Hi Mike,
On Fri, 30 Jan 2004 09:09:57 -0800 (PST)
Michael Thomas <mat(_at_)cisco(_dot_)com> wrote:
Now wait a minute. It's your bandwidth... shouldn't
you be _shaping_ his traffic if there's some reason
he shouldn't be using one path or another? And thus
provide negative feedback so that he has incentive
to use the path that you want him to use? After all,
the end consumer is likely clueless about your
network and is going to do whatever they can to
get what they're after -- bandwidth. Sounds to
me that if he's able to cause your bills go
through the ceiling _you're_ doing something
wrong.
I guess Daniel's problem is not that simply solved.
Just the shaping isn't enough, because the backup path should
be fully used only when the main path has some "trouble".
Moreover, "trouble" isn't also such a simple thing like
a direct link failure, such as fibre cut, but it includes
yet upper link(ISP)'s failure.
This is not even a problem of "OK" or "Not OK".
I mean, those cases are very likely to happen that you can
communicate with only a few of ASes through the main path.

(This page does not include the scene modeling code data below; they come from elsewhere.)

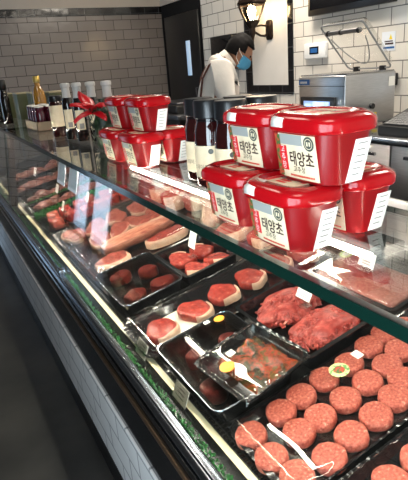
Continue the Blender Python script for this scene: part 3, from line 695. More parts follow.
# --- price cards
def price_card(label, x, y, w=0.052, hgt=0.042, h=0.02, lean=0.35, yaw=0.0, up=0.035):
    t = thing('price_card', label, 'price card', deck(x, y, h), (0, 0, yaw), 'price cards among the meat')
    m = Matrix.Translation((0, 0, up)) @ Matrix.Rotation(lean, 4, 'Y')
    b = nb(); box(b, -0.0006, 0.0006, -w / 2, w / 2, 0, hgt, mat=m); c = finish('card', b, M['white_paper'], t, smooth=False)
    b = nb(); rr = random.Random(int(1000 * x + 77 * y))
    for q in range(5):
        z = hgt * (0.80 - 0.15 * q); l = w * rr.uniform(0.45, 0.8)
        box(b, -0.0010, -0.0007, -l / 2, l / 2, z - 0.0011, z + 0.0011, mat=m)
    finish('printed_lines', b, M['ink_grey'], c, smooth=False)
    b = nb(); box(b, 0.0008, 0.0020, -w / 2 - 0.002, w / 2 + 0.002, -0.002, hgt + 0.002, mat=m)
    p0 = m @ Vector((0.0014, 0, 0))
    box(b, p0.x - 0.0006, p0.x + 0.0006, -w * 0.35, w * 0.35, 0, up); box(b, -0.012, 0.02, -w * 0.35, w * 0.35, 0, 0.0014)
    finish('acrylic_stand', b, M['acrylic'], t, smooth=False)
price_card('white price card standing over the sirloin pieces', 0.760, 1.560, 0.050, 0.060, 0.048, 0.25)
price_card('white price card between the two heaps of shredded beef', 0.810, 0.985, 0.056, 0.040, 0.055, 0.45, up=0.02)
price_card('white price card on the pale minced meat', 1.045, 0.985, 0.060, 0.048, 0.050, 0.30, up=0.012)
price_card('white price card over the diced beef, first from the glass', 0.53, 2.58, 0.035, 0.05, 0.066, 0.3)
price_card('white price card over the diced beef, second from the glass', 0.66, 2.56, 0.035, 0.05, 0.066, 0.3)
price_card('white price card over the diced beef, furthest from the glass', 0.79, 2.56, 0.035, 0.05, 0.066, 0.3)
price_card('white price card on the first dark tray past the diced beef', 0.60, 3.02, 0.06, 0.05, 0.055, 0.3)
price_card('white price card on the tray just past the case post', 0.60, 3.70, 0.07, 0.06, 0.055, 0.3)
for i, (y, l) in enumerate(((0.963, 'small clear-fronted price tag on the front strip below the fillet tray'), (1.218, 'small clear-fronted price tag on the front strip below the rib-eye steaks'))):
    t = thing('shelf_tag', l, 'price tag', (0.392, y, 0.7215), (0, 0, 0), 'price tags on the front strip')
    m = Matrix.Rotation(0.38, 4, 'Y')
    m = m @ Matrix.Scale(1.45, 4)
    b = nb(); box(b, -0.0008, 0.0006, -0.024, 0.024, 0, 0.030, mat=m); c = finish('paper_tag', b, M['white_paper'], t, smooth=False)
    b = nb()
    for q in range(3): box(b, -0.0012, -0.0009, -0.014, 0.016 - 0.005 * q, 0.008 + 0.007 * q, 0.0095 + 0.007 * q, mat=m)
    finish('printed_lines', b, M['ink_grey'], c, smooth=False)
    b = nb(); box(b, -0.0030, -0.0022, -0.026, 0.026, -0.002, 0.032, mat=m); finish('clear_cover', b, M['acrylic'], t, smooth=False)
for i, (y, l) in enumerate(((1.735, 'nearer of two cards hanging under the glass edge'), (1.90, 'farther of two cards hanging under the glass edge'))):
    t = thing('hanging_card', l, 'price card', (0.412, y, 1.20), (0, 0, 0), 'cards hanging under the glass edge')
    b = nb(); box(b, 0.0, 0.0015, -0.055, 0.055, -0.085, -0.006, mat=Matrix.Rotation(0.25, 4, 'Y')); finish('card', b, M['paper_blue'], t, smooth=False)
    b = nb(); box(b, -0.003, 0.004, -0.012, 0.012, -0.010, 0.008); finish('clip', b, M['alu'], t, smooth=False)

# ------------------------------------------------------------------ red paste tubs on the glass top
BX, BY, TX, TY, TH = 0.036, 0.056, 0.047, 0.067, 0.080   # half sizes at foot and under the lid, body height
LH = 0.024                                               # lid height
def tub_half(z):
    k = z / TH
    return BX + (TX - BX) * k, BY + (TY - BY) * k
def on_front(u, z, off):                # u runs along the front wall (text direction = -y), z height
    hx, hy = tub_half(z); bow = 0.004 * (1 - (u / hy) ** 2)
    return Vector((-hx - bow - off, -u, z))
def on_side(u, z, off):                 # near end wall, u runs to the back (+x)
    hx, hy = tub_half(z); bow = 0.003 * (1 - (u / hx) ** 2)
    return Vector((u, -hy - bow - off, z))
def tub_ring(hx, hy, z, r=0.022, n=6):
    # rounded rectangle with gently bowed sides
    pts = []
    for p in rrect(hx, hy, r, z, n): pts.append(p)
    out = []
    m = len(pts)
    for i, p in enumerate(pts):
        out.append(p)
        q = pts[(i + 1) % m]
        if i % (n + 1) == n:
            for k in range(1, 6): out.append(p.lerp(q, k / 6))
    for p in out:
        ax, ay = abs(p.x) / hx, abs(p.y) / hy
        if ax > 0.98: p.x += math.copysign(0.004 * max(0, 1 - ay * ay), p.x)
        elif ay > 0.98: p.y += math.copysign(0.003 * max(0, 1 - ax * ax), p.y)
    return out
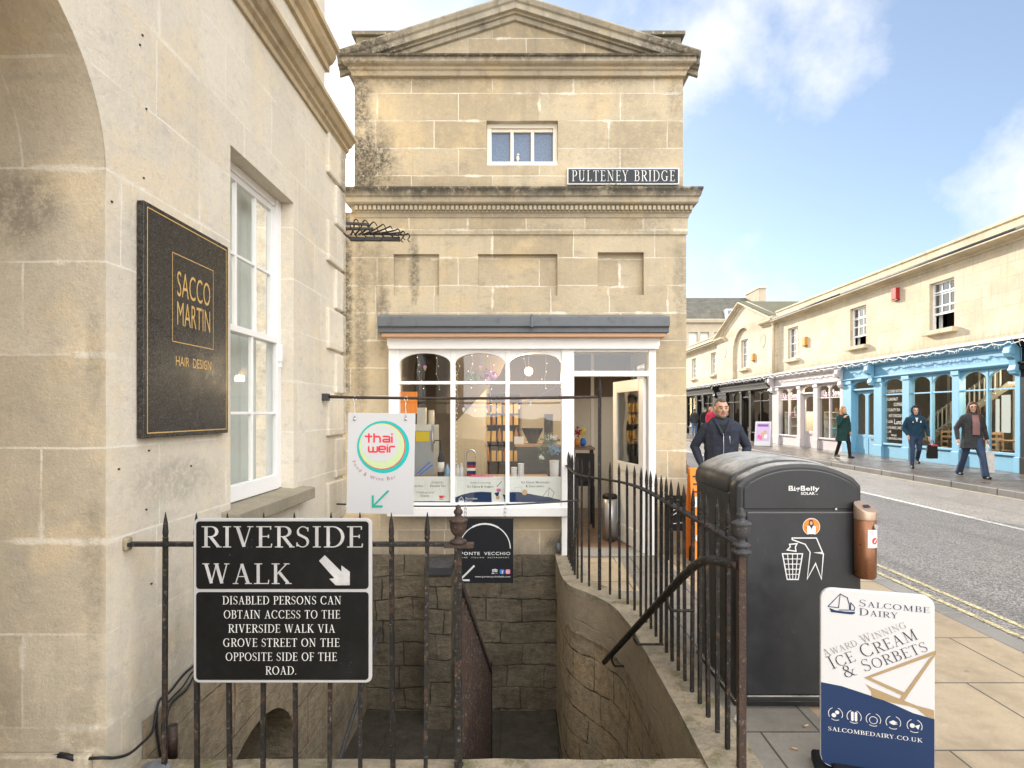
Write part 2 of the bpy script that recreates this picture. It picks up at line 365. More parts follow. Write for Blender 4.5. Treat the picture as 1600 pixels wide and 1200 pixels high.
def ashlar(name, ax, row, wid, c1, c2, joint, jw=.006, off=(0, 0), streak=.25, bands=(), dark=(.10, .09, .075), patchy=.3, rough=.85, wob=.012, lich=0.0, pits=0.0, spots=(), smear=.75):
    """dressed stone; ax = the horizontal axis that runs along the wall; bands = (z low, z high, amount) of grime"""
    k = N(name); p = k.pos(); x, y, z = k.sep(p); u = x if ax == 'x' else y
    wn_ = k.noise(k.scale(p, (1, 1, 1)), 5, 3); zz = k.math('ADD', z, k.math('MULTIPLY', k.math('SUBTRACT', wn_, .5), wob))
    uu = k.math('ADD', u, k.math('MULTIPLY', k.math('SUBTRACT', k.noise(p, 3, 2), .5), wob * 1.5))
    v = k.comb(k.math('ADD', uu, off[0]), k.math('ADD', zz, off[1]), 0)
    br = k.n('ShaderNodeTexBrick'); k.l(v, br.inputs['Vector']); br.offset = .42; br.offset_frequency = 2; br.squash = .72; br.squash_frequency = 3
    br.inputs['Scale'].default_value = 1; br.inputs['Brick Width'].default_value = wid; br.inputs['Row Height'].default_value = row
    br.inputs['Mortar Size'].default_value = jw; br.inputs['Mortar Smooth'].default_value = .35; br.inputs['Bias'].default_value = 0
    br.inputs['Color1'].default_value = (*c1, 1); br.inputs['Color2'].default_value = (*c2, 1); br.inputs['Mortar'].default_value = (*c1, 1)
    big = k.noise(p, 1.1, 6, .62); med = k.noise(p, 7, 6, .65); fine = k.noise(p, 90, 4, .7)
    col = br.outputs['Color']
    cell = k.noise(p, 2.7, 4, .55); col = k.mix(k.rng(big, .36, .68, 0, patchy), col, tuple(q * .62 for q in c1)); col = k.mix(k.rng(cell, .5, .68, 0, .5), col, (c2[0] * 1.04, c2[1] * .93, c2[2] * .74)); col = k.mix(k.rng(k.noise(k.scale(p, (1.3, 1.3, 3)), 3.3, 6, .7), .53, .7, 0, .42), col, tuple(q * .74 for q in (c1[0] * .9, c1[1] * .95, c1[2] * 1.1)))
    col = k.mix(k.rng(med, .5, .75, 0, .35), col, (c2[0] * 1.08, c2[1] * 1.0, c2[2] * .82))
    jm = k.math('MULTIPLY', br.outputs['Fac'], k.rng(k.noise(p, 2.3, 3), .32, .6, .15, 1))
    col = k.mix(jm, col, joint)
    b2 = k.n('ShaderNodeTexBrick'); k.l(k.comb(k.math('ADD', k.math('ADD', uu, off[0]), k.math('MULTIPLY', k.math('SUBTRACT', k.noise(p, 14, 4), .5), .03)), k.math('ADD', k.math('ADD', zz, off[1]), k.math('MULTIPLY', k.math('SUBTRACT', k.noise(p, 12, 4), .5), .02)), 0), b2.inputs['Vector']); b2.offset = .42; b2.offset_frequency = 2; b2.squash = .72; b2.squash_frequency = 3
    b2.inputs['Scale'].default_value = 1; b2.inputs['Brick Width'].default_value = wid; b2.inputs['Row Height'].default_value = row; b2.inputs['Mortar Size'].default_value = jw * 3.6; b2.inputs['Mortar Smooth'].default_value = .6
    sm_ = k.math('MULTIPLY', b2.outputs['Fac'], k.rng(k.noise(p, 2.6, 4, .6), .54, .62, 0, smear)); col = k.mix(sm_, col, tuple(min(1, q * 1.06) for q in joint))
    su = k.scale(p, (9, 9, .55)); st = k.rng(k.noise(su, 1, 5, .6), .5, .78, 0, streak)
    col = k.mix(st, col, tuple(q * 1.9 for q in dark))
    crisp = k.noise(p, 30, 9, .82); col = k.mix(k.rng(crisp, .50, .66, 0, .30), col, tuple(q * .6 for q in c1)); col = k.mix(k.rng(crisp, .46, .34, 0, .30), col, tuple(min(1, q * 1.18) for q in c2))
    col = k.mix(k.rng(fine, .25, .8, .0, .2), col, tuple(q * .5 for q in c1))
    mus = k.noise(k.scale(p, (1, 1, 1), (4, 2, 1)), 11, 9, .75); col = k.mix(k.rng(mus, .62, .70, 0, .45), col, tuple(q * 2.4 for q in dark))
    g = None
    for (za, zb, am) in bands:
        t = k.rng(k.math('ADD', z, k.math('MULTIPLY', k.math('SUBTRACT', k.noise(k.scale(p, (5, 5, 1)), 1, 5, .65), .5), abs(zb - za) * 1.3)), za, zb, 0, 1)
        t = k.math('MULTIPLY', k.math('MULTIPLY', t, k.rng(k.noise(p, 9, 7, .75), .26, .52)), am)
        t = k.math('MULTIPLY', t, k.rng(z, zb + (zb - za) * .9, zb + (zb - za) * .5))
        g = t if g is None else k.math('MAXIMUM', g, t)
    for (cu, cz, ru, rz, am) in spots:                # a stain of its own place and shape
        du = k.math('DIVIDE', k.math('SUBTRACT', u, cu), ru); dz = k.math('DIVIDE', k.math('SUBTRACT', z, cz), rz)
        d = k.math('SQRT', k.math('ADD', k.math('MULTIPLY', du, du), k.math('MULTIPLY', dz, dz)))
        t = k.rng(k.math('ADD', d, k.math('MULTIPLY', k.math('SUBTRACT', k.noise(p, 7, 6, .75), .5), 1.5)), 1.1, .3, 0, am)
        t = k.math('MULTIPLY', t, k.rng(k.noise(p, 26, 5, .8), .34, .6, .25, 1))
        g = t if g is None else k.math('MAXIMUM', g, t)
    if g is not None: col = k.mix(g, col, dark)
    if lich: col = k.mix(k.rng(k.noise(p, 34, 3, .5), .66, .72, 0, lich), col, (.5, .5, .42))
    if pits: col = k.mix(k.rng(k.noise(p, 60, 3, .6), .70, .76, 0, pits), col, (.12, .1, .07))
    bmp = k.bump(br.outputs['Fac'], -.35, .006); bmp = k.bump(k.math('ADD', k.math('ADD', k.math('MULTIPLY', fine, .5), med), crisp), .5, .012, bmp)
    return k.set(col, rough, 0, bmp, .25)
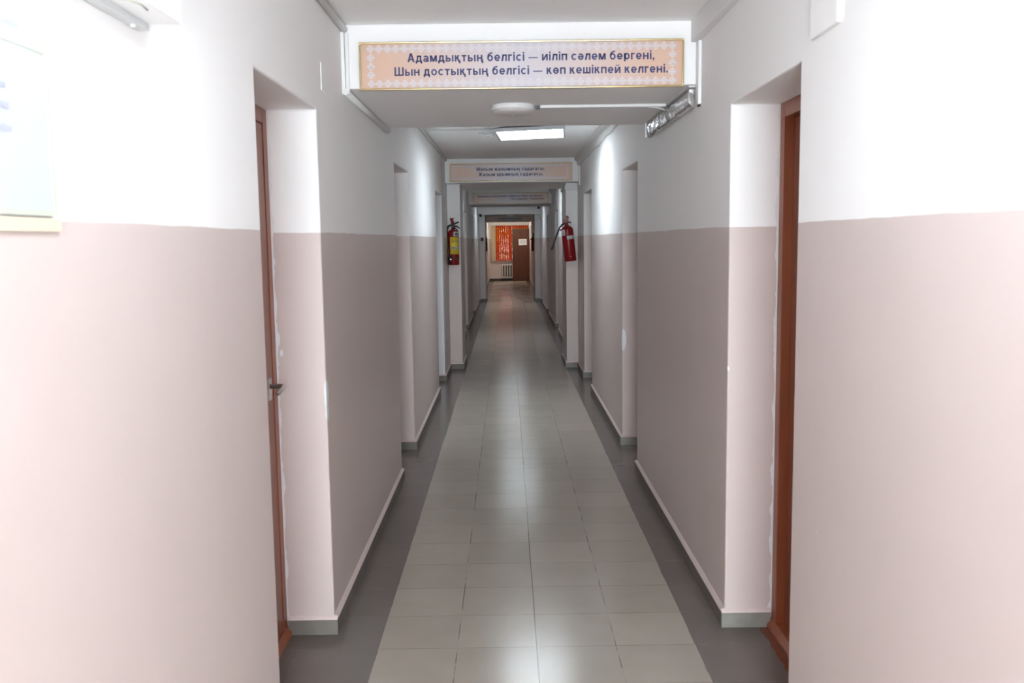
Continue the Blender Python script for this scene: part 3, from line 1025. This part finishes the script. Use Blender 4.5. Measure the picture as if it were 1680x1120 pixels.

So, though you may say "we can stop the shaping if we have
troubles in the main path," it is not such easy.
You have to change the bandwidth of backup path's shaping
depending on the number of routes passed from main path's
upstream ISP.
I'm not familiar with BGP routing techniques that much,
but I guess these policies can be implemented, right ?
Though I believe end-to-end multihoming is the way to go,
I don't have a good answer for this problem.